[Rows from a 3D scene dataset]
• • • • • • •
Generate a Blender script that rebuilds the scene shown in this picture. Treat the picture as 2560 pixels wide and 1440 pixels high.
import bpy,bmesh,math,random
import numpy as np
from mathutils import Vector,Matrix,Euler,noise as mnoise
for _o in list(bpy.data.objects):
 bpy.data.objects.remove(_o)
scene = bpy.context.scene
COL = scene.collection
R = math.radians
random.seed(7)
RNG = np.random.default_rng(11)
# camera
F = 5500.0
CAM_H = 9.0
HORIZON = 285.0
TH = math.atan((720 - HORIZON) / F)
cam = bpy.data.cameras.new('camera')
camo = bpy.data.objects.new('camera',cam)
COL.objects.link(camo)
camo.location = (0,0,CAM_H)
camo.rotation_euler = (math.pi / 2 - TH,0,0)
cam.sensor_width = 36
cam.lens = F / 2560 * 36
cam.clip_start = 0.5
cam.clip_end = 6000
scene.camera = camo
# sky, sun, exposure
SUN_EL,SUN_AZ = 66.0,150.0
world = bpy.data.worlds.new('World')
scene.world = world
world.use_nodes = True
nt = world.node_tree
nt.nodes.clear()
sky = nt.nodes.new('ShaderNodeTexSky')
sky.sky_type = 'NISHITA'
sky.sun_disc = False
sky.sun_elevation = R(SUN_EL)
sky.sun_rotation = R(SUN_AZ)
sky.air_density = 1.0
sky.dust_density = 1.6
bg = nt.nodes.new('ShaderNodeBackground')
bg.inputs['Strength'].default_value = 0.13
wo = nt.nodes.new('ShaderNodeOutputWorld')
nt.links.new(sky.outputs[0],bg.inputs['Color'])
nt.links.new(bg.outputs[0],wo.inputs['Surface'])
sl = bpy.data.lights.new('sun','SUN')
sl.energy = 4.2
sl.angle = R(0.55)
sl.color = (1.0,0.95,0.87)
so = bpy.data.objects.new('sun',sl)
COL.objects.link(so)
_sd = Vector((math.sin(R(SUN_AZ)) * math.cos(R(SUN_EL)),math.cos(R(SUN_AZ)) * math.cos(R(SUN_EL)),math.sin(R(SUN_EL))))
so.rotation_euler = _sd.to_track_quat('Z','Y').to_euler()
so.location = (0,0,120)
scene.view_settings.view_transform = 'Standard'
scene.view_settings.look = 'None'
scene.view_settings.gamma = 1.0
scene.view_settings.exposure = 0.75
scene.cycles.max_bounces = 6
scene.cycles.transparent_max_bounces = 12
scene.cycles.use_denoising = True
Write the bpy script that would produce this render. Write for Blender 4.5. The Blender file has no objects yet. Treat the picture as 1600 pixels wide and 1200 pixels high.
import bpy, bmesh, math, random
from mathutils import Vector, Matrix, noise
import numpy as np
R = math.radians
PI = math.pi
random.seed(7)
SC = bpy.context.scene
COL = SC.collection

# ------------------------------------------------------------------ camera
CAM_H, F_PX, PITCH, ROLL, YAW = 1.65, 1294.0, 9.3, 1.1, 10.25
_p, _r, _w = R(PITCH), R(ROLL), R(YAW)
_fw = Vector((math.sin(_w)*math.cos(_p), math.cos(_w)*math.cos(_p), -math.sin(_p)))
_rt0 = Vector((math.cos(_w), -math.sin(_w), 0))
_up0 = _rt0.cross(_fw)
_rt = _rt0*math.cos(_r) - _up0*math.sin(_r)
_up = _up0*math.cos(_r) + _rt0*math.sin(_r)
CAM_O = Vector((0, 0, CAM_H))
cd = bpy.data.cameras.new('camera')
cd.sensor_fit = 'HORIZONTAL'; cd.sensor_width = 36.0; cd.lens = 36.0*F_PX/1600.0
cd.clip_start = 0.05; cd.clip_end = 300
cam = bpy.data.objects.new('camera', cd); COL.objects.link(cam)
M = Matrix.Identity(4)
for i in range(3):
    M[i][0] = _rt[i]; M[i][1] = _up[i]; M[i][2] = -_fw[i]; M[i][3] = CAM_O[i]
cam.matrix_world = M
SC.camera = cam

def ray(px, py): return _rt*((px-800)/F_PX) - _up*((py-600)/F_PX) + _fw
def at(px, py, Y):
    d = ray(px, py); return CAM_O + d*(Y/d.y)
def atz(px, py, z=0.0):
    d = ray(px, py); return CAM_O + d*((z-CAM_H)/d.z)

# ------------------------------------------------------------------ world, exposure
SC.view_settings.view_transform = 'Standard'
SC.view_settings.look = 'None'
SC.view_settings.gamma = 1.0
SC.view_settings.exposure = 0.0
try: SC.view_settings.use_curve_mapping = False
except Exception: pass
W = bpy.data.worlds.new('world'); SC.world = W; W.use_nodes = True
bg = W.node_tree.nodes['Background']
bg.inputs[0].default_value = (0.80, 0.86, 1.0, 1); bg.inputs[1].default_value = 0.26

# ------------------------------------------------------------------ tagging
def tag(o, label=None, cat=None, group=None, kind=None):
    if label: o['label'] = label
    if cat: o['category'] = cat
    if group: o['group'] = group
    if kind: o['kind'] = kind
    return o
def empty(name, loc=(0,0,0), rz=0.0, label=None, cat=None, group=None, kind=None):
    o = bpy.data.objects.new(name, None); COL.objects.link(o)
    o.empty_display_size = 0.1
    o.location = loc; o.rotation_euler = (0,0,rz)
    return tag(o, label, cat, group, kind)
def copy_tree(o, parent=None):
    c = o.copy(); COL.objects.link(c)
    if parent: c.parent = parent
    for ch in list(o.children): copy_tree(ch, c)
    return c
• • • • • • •
■ **TASK DIRECTIONS**: Extract the complete listing verbatim.

■ **RESULT OF THIS EXERCISE**:
Generate a Blender script that rebuilds the scene shown in this picture. Treat the picture as 2560 pixels wide and 1440 pixels high.
import bpy,bmesh,math,random
import numpy as np
from mathutils import Vector,Matrix,Euler,noise as mnoise
for _o in list(bpy.data.objects):
 bpy.data.objects.remove(_o)
scene = bpy.context.scene
COL = scene.collection
R = math.radians
random.seed(7)
RNG = np.random.default_rng(11)
# camera
F = 5500.0
CAM_H = 9.0
HORIZON = 285.0
TH = math.atan((720 - HORIZON) / F)
cam = bpy.data.cameras.new('camera')
camo = bpy.data.objects.new('camera',cam)
COL.objects.link(camo)
camo.location = (0,0,CAM_H)
camo.rotation_euler = (math.pi / 2 - TH,0,0)
cam.sensor_width = 36
cam.lens = F / 2560 * 36
cam.clip_start = 0.5
cam.clip_end = 6000
scene.camera = camo
# sky, sun, exposure
SUN_EL,SUN_AZ = 66.0,150.0
world = bpy.data.worlds.new('World')
scene.world = world
world.use_nodes = True
nt = world.node_tree
nt.nodes.clear()
sky = nt.nodes.new('ShaderNodeTexSky')
sky.sky_type = 'NISHITA'
sky.sun_disc = False
sky.sun_elevation = R(SUN_EL)
sky.sun_rotation = R(SUN_AZ)
sky.air_density = 1.0
sky.dust_density = 1.6
bg = nt.nodes.new('ShaderNodeBackground')
bg.inputs['Strength'].default_value = 0.13
wo = nt.nodes.new('ShaderNodeOutputWorld')
nt.links.new(sky.outputs[0],bg.inputs['Color'])
nt.links.new(bg.outputs[0],wo.inputs['Surface'])
sl = bpy.data.lights.new('sun','SUN')
sl.energy = 4.2
sl.angle = R(0.55)
sl.color = (1.0,0.95,0.87)
so = bpy.data.objects.new('sun',sl)
COL.objects.link(so)
_sd = Vector((math.sin(R(SUN_AZ)) * math.cos(R(SUN_EL)),math.cos(R(SUN_AZ)) * math.cos(R(SUN_EL)),math.sin(R(SUN_EL))))
so.rotation_euler = _sd.to_track_quat('Z','Y').to_euler()
so.location = (0,0,120)
scene.view_settings.view_transform = 'Standard'
scene.view_settings.look = 'None'
scene.view_settings.gamma = 1.0
scene.view_settings.exposure = 0.75
scene.cycles.max_bounces = 6
scene.cycles.transparent_max_bounces = 12
scene.cycles.use_denoising = True
Write the bpy script that would produce this render. Write for Blender 4.5. The Blender file has no objects yet. Treat the picture as 1600 pixels wide and 1200 pixels high.
import bpy, bmesh, math, random
from mathutils import Vector, Matrix, noise
import numpy as np
R = math.radians
PI = math.pi
random.seed(7)
SC = bpy.context.scene
COL = SC.collection

# ------------------------------------------------------------------ camera
CAM_H, F_PX, PITCH, ROLL, YAW = 1.65, 1294.0, 9.3, 1.1, 10.25
_p, _r, _w = R(PITCH), R(ROLL), R(YAW)
_fw = Vector((math.sin(_w)*math.cos(_p), math.cos(_w)*math.cos(_p), -math.sin(_p)))
_rt0 = Vector((math.cos(_w), -math.sin(_w), 0))
_up0 = _rt0.cross(_fw)
_rt = _rt0*math.cos(_r) - _up0*math.sin(_r)
_up = _up0*math.cos(_r) + _rt0*math.sin(_r)
CAM_O = Vector((0, 0, CAM_H))
cd = bpy.data.cameras.new('camera')
cd.sensor_fit = 'HORIZONTAL'; cd.sensor_width = 36.0; cd.lens = 36.0*F_PX/1600.0
cd.clip_start = 0.05; cd.clip_end = 300
cam = bpy.data.objects.new('camera', cd); COL.objects.link(cam)
M = Matrix.Identity(4)
for i in range(3):
    M[i][0] = _rt[i]; M[i][1] = _up[i]; M[i][2] = -_fw[i]; M[i][3] = CAM_O[i]
cam.matrix_world = M
SC.camera = cam

def ray(px, py): return _rt*((px-800)/F_PX) - _up*((py-600)/F_PX) + _fw
def at(px, py, Y):
    d = ray(px, py); return CAM_O + d*(Y/d.y)
def atz(px, py, z=0.0):
    d = ray(px, py); return CAM_O + d*((z-CAM_H)/d.z)

# ------------------------------------------------------------------ world, exposure
SC.view_settings.view_transform = 'Standard'
SC.view_settings.look = 'None'
SC.view_settings.gamma = 1.0
SC.view_settings.exposure = 0.0
try: SC.view_settings.use_curve_mapping = False
except Exception: pass
W = bpy.data.worlds.new('world'); SC.world = W; W.use_nodes = True
bg = W.node_tree.nodes['Background']
bg.inputs[0].default_value = (0.80, 0.86, 1.0, 1); bg.inputs[1].default_value = 0.26

# ------------------------------------------------------------------ tagging
def tag(o, label=None, cat=None, group=None, kind=None):
    if label: o['label'] = label
    if cat: o['category'] = cat
    if group: o['group'] = group
    if kind: o['kind'] = kind
    return o
def empty(name, loc=(0,0,0), rz=0.0, label=None, cat=None, group=None, kind=None):
    o = bpy.data.objects.new(name, None); COL.objects.link(o)
    o.empty_display_size = 0.1
    o.location = loc; o.rotation_euler = (0,0,rz)
    return tag(o, label, cat, group, kind)
def copy_tree(o, parent=None):
    c = o.copy(); COL.objects.link(c)
    if parent: c.parent = parent
    for ch in list(o.children): copy_tree(ch, c)
    return c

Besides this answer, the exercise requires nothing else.